JOANNE MARCOTTE - 10 JUIN 2012

Le débat gauche/droite remplacera-t-il la question nationale comme axe politique principal au Québec?

Reconnaissons d’abord qu’il en faut peu, au Québec, pour qualifier un discours « de droite ». Il suffit de reconnaître les excès du pouvoir syndical, l’échec du monopole de l’État en matière de santé, l’interventionnisme démesuré de l’État dans l’économie, l’impasse des régimes de retraite du secteur public, et le cul-de-sac vers lequel nous mène l’endettement public, pour être vus comme de dangereux « droitistes » sans coeur ni conscience morale.

Par ailleurs, que la gauche se rassure. Ni ces constats ni ceux des « lucides » de Lucien Bouchard ont inspiré le gouvernement pour proposer de véritables changements structurels au modèle québécois. Tout au plus, tente-t-on de ralentir la vitesse à laquelle le Québec frappera le mur. En attendant l’écroulement fatidique du Gouvernemaman, « mieux et plus financer le modèle québécois » demeure le leitmotiv de la classe politique québécoise, tous partis confondus.

Non. Ce à quoi nous assisterons dans un premier temps ne sera pas un débat gauche/droite dont l’enjeu principal est la révision du rôle de l’État. En fait, s’il y a quelque chose que nous aurons appris au cours des dernières semaines, c’est qu’au Québec, on ne débat pas.

La raison ayant foutu le camp, nous sommes pour un temps, espérons-le assez court, dans un espace lyrique conditionné par des apprentis-révolutionnaires en lutte contre les fondements mêmes de notre État de droit, contre la démocratie libérale et surtout contre le libéralisme économique, ennemi numéro un qu’il est temps d’abattre selon eux.

Comme l’a superbement bien démontré récemment le professeur de philosophie du Collège François-Xavier Garneau, Frédérick Têtu, ce à quoi nous assistons n’est pas une lutte entre la gauche et la droite.
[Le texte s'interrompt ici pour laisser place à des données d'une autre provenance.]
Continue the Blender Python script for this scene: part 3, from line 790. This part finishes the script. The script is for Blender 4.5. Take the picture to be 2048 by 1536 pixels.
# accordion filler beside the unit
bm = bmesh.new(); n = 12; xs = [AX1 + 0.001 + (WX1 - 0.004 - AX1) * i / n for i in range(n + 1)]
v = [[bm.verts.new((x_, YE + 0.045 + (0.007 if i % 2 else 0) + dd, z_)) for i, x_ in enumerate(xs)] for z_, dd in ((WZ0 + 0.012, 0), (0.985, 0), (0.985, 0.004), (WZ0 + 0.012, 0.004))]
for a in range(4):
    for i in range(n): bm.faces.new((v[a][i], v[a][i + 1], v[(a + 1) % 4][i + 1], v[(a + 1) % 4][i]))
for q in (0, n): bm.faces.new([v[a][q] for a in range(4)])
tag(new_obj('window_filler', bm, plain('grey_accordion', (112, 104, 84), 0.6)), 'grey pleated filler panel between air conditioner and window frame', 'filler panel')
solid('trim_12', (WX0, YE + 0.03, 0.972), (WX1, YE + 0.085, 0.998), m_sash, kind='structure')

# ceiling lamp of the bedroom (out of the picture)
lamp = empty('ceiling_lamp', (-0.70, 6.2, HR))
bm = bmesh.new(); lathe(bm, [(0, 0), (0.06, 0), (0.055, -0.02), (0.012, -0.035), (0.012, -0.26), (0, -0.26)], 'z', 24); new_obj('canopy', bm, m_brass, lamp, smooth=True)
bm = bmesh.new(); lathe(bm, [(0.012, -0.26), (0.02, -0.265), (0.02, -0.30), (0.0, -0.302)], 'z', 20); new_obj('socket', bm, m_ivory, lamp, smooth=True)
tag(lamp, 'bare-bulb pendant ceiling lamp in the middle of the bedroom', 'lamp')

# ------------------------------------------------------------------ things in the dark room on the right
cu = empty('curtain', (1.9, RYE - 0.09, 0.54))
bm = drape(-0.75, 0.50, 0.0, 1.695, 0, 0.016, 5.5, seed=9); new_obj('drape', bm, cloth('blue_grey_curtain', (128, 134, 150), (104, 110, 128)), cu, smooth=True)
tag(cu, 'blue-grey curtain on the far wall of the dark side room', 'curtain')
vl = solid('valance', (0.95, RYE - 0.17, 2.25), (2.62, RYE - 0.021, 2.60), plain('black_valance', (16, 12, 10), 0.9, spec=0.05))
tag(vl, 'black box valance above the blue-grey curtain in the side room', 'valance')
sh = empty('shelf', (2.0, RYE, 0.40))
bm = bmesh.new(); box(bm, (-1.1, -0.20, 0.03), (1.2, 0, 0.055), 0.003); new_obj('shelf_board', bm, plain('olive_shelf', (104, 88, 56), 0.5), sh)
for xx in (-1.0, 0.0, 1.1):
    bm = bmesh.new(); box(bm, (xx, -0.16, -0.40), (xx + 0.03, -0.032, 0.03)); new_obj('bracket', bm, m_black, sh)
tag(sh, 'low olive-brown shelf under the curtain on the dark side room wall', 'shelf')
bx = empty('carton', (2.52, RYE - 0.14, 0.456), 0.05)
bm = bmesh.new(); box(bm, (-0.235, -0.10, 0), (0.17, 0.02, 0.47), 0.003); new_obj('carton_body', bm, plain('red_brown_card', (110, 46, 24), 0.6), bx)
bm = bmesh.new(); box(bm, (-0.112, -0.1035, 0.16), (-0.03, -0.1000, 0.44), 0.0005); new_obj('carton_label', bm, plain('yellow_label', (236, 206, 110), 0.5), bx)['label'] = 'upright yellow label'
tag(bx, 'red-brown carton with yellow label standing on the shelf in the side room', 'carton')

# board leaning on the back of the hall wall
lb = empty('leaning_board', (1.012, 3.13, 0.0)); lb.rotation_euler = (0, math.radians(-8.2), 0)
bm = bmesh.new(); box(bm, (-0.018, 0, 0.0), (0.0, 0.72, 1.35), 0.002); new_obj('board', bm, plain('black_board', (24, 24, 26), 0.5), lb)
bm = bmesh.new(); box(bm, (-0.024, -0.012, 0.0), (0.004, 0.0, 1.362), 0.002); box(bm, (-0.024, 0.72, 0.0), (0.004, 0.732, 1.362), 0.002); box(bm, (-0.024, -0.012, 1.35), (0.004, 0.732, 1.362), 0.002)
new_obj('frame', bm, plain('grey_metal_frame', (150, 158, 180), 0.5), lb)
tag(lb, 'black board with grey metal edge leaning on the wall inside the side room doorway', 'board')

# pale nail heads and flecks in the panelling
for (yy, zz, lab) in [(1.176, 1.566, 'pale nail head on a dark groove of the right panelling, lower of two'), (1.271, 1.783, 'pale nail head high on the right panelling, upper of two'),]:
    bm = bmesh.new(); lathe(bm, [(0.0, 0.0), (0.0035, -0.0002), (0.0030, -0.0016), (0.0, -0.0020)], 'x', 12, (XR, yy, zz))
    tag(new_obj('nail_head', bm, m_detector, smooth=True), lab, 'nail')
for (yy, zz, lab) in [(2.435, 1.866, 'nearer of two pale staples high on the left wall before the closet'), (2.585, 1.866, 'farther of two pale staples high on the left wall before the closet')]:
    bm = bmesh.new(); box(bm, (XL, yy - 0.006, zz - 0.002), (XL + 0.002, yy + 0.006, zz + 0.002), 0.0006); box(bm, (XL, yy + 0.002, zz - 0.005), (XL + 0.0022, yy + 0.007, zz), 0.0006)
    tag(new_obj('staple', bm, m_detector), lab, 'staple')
C’est une lutte entre la gauche et « plus de gauche », entre les partisans d’une social-démocratie de centre-gauche et les partisans d’une gauche radicale dont nous ne soupçonnions même pas l’existence jusqu’à tout récemment.

Pensons à la Fédération étudiante de la CLASSE, à la Convergence des luttes anti-capitalistes (CLAC), aux Forces armées révolutionnaires du Québec (FARQ), à Québec solidaire d’Amir Khadir et à ses composantes communistes, et à tous ceux qui encouragent à coups de carrés rouges leurs initiatives, Parti québécois en tête.

Cette « nouvelle gauche radicale », ce mouvement « Faisons payer les autres », par exaltation, conviction ou par pur électoralisme opportuniste, revendique donc plus d’État, plus de gratuité, plus de nationalisations, plus de subventions, plus d’impôts et plus de taxes.

Enfin, pour répondre plus directement à la question posée, à savoir si les débats gauche/droite remplaceront la question nationale comme axe principal au Québec, je crois comme la majorité des Québécois, qu’il est rafraîchissant de le croire et absolument essentiel qu’il en soit ainsi.

Le Québec ne pourra s’épargner la réflexion, les débats et les sacrifices pour se sortir de l’impasse. Pour l’heure, toutefois, il semble que nous en sommes très loin et que la phase de transition sera pénible et ardue.